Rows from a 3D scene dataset
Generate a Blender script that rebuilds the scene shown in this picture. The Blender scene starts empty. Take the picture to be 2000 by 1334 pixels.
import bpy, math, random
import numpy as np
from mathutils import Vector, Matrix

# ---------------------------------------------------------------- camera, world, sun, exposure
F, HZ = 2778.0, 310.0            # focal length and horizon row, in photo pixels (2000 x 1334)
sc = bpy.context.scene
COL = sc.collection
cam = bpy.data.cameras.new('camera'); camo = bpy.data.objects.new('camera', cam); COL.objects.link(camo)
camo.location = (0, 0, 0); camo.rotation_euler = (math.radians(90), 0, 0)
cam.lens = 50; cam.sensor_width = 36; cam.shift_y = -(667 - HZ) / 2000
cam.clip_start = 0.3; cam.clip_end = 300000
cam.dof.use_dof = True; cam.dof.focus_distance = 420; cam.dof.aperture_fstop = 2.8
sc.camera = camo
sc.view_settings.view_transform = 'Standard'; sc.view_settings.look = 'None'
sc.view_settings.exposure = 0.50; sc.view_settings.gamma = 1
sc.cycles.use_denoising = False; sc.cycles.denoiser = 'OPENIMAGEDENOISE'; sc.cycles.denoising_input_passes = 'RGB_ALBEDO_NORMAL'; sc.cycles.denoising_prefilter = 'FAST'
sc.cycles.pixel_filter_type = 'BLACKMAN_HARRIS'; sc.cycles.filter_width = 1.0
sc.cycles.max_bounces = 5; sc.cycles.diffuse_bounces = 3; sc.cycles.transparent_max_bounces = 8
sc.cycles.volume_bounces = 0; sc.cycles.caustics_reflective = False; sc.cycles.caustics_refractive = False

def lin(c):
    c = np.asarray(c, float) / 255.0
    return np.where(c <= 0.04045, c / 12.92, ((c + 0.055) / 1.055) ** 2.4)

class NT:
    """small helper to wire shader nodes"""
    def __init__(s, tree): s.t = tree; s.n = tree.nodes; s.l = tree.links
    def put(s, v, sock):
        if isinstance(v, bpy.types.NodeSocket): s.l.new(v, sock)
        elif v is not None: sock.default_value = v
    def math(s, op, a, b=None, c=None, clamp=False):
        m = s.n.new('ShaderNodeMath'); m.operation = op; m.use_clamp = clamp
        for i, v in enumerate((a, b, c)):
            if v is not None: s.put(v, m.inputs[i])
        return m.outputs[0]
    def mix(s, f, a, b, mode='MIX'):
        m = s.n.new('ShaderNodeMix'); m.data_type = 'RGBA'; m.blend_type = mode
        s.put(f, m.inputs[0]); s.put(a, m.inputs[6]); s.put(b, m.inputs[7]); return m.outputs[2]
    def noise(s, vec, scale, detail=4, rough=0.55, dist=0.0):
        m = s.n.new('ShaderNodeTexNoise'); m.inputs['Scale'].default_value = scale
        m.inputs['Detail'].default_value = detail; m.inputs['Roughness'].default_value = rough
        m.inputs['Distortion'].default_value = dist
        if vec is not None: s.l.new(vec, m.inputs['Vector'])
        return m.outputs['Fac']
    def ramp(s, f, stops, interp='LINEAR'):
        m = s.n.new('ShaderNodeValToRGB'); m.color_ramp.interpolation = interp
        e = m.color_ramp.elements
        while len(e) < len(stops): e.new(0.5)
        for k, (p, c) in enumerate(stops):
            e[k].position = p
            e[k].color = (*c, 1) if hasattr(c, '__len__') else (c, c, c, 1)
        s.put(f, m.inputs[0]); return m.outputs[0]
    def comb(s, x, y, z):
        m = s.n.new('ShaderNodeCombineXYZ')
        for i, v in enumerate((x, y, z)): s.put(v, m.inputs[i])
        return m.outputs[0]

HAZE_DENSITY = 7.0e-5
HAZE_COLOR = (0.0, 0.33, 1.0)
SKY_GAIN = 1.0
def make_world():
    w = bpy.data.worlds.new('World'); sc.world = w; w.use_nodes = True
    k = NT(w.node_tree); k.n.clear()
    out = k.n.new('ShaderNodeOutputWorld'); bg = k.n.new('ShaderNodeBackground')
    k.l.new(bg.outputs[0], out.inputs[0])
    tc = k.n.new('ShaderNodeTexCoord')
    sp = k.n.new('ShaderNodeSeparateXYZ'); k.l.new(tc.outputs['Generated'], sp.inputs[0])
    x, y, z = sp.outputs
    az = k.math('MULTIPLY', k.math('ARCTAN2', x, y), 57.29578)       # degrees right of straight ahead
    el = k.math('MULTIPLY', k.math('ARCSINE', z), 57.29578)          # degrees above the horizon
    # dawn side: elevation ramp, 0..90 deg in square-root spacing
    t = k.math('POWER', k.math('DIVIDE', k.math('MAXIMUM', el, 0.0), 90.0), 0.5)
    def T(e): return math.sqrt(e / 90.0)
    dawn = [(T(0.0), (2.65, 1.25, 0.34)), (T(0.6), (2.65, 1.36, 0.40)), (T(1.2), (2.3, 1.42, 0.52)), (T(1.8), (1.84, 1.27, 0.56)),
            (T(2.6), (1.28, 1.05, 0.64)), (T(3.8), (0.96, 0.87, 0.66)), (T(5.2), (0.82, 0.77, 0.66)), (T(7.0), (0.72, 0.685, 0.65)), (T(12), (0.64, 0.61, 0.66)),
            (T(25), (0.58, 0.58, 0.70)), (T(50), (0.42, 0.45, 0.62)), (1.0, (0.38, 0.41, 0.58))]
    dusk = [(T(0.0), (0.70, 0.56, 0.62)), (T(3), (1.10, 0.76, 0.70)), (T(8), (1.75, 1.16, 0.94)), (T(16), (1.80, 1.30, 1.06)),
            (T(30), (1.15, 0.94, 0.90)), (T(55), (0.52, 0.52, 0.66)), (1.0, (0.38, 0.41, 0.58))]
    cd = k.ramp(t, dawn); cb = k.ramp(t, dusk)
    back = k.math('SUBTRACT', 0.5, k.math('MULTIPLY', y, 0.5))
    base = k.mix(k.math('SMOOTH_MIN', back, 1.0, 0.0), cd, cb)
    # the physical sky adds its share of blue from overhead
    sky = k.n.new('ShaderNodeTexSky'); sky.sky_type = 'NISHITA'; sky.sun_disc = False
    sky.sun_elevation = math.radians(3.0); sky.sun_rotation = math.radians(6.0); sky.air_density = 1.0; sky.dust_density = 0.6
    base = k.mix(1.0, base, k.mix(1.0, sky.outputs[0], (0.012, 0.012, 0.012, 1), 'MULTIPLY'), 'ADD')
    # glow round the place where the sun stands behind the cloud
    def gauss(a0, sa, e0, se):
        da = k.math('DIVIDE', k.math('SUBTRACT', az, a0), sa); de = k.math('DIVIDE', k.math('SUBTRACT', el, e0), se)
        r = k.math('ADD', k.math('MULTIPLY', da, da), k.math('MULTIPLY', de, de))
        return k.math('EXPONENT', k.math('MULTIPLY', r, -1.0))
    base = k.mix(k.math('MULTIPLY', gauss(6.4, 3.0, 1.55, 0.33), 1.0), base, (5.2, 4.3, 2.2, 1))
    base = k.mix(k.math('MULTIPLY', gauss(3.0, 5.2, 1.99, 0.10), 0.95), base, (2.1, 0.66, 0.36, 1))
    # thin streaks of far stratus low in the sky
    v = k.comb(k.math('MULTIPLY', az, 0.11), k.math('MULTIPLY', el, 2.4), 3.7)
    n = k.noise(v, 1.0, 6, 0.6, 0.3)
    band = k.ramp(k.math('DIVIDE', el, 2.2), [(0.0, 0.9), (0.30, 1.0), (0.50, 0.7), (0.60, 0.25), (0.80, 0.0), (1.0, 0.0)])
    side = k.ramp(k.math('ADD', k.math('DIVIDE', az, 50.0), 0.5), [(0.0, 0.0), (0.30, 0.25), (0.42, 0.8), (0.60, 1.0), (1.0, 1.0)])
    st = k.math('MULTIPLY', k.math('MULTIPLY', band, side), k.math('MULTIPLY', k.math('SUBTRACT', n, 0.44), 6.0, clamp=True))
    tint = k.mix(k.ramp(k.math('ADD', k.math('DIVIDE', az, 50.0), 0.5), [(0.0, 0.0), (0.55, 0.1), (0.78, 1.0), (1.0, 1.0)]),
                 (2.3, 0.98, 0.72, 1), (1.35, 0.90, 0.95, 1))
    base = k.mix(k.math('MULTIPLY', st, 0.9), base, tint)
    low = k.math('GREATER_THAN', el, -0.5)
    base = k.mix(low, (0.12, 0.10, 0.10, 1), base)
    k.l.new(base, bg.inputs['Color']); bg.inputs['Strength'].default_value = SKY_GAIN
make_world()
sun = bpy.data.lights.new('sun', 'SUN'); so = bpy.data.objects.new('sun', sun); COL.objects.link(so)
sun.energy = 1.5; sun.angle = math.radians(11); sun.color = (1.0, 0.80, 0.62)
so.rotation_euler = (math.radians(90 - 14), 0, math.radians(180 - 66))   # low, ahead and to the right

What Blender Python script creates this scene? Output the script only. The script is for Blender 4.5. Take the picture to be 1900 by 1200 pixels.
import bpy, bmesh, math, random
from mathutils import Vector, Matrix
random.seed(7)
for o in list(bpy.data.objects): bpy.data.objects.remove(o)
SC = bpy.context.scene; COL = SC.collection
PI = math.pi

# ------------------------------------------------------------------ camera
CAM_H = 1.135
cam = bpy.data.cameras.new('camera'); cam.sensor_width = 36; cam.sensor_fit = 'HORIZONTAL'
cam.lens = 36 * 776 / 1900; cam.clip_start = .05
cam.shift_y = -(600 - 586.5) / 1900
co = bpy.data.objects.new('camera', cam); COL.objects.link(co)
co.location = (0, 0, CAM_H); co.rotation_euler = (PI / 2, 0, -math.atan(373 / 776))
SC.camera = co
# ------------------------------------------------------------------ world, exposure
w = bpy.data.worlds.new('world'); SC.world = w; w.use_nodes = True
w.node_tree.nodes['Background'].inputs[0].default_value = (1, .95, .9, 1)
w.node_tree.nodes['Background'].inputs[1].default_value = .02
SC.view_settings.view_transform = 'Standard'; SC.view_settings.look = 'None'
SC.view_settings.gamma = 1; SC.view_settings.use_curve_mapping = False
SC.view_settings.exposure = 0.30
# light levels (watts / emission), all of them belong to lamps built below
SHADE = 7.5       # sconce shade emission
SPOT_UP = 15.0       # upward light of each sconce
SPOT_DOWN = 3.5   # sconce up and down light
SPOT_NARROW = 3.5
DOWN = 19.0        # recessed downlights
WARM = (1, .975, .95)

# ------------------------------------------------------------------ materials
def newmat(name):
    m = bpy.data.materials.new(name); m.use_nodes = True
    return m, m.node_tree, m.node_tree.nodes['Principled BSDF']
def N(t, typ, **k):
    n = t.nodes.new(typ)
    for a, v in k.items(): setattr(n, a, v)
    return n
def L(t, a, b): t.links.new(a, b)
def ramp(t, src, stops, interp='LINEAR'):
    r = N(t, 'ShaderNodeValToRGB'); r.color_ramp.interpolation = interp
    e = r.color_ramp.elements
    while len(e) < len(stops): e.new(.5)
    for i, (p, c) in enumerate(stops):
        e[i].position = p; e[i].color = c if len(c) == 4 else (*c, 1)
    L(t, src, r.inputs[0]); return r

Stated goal
Your task is to output exactly the lines from the one with "What Blender Python" through the one with "WARM = (1, .975, .95)", counting both ends.

Correct answer
What Blender Python script creates this scene? Output the script only. The script is for Blender 4.5. Take the picture to be 1900 by 1200 pixels.
import bpy, bmesh, math, random
from mathutils import Vector, Matrix
random.seed(7)
for o in list(bpy.data.objects): bpy.data.objects.remove(o)
SC = bpy.context.scene; COL = SC.collection
PI = math.pi

# ------------------------------------------------------------------ camera
CAM_H = 1.135
cam = bpy.data.cameras.new('camera'); cam.sensor_width = 36; cam.sensor_fit = 'HORIZONTAL'
cam.lens = 36 * 776 / 1900; cam.clip_start = .05
cam.shift_y = -(600 - 586.5) / 1900
co = bpy.data.objects.new('camera', cam); COL.objects.link(co)
co.location = (0, 0, CAM_H); co.rotation_euler = (PI / 2, 0, -math.atan(373 / 776))
SC.camera = co
# ------------------------------------------------------------------ world, exposure
w = bpy.data.worlds.new('world'); SC.world = w; w.use_nodes = True
w.node_tree.nodes['Background'].inputs[0].default_value = (1, .95, .9, 1)
w.node_tree.nodes['Background'].inputs[1].default_value = .02
SC.view_settings.view_transform = 'Standard'; SC.view_settings.look = 'None'
SC.view_settings.gamma = 1; SC.view_settings.use_curve_mapping = False
SC.view_settings.exposure = 0.30
# light levels (watts / emission), all of them belong to lamps built below
SHADE = 7.5       # sconce shade emission
SPOT_UP = 15.0       # upward light of each sconce
SPOT_DOWN = 3.5   # sconce up and down light
SPOT_NARROW = 3.5
DOWN = 19.0        # recessed downlights
WARM = (1, .975, .95)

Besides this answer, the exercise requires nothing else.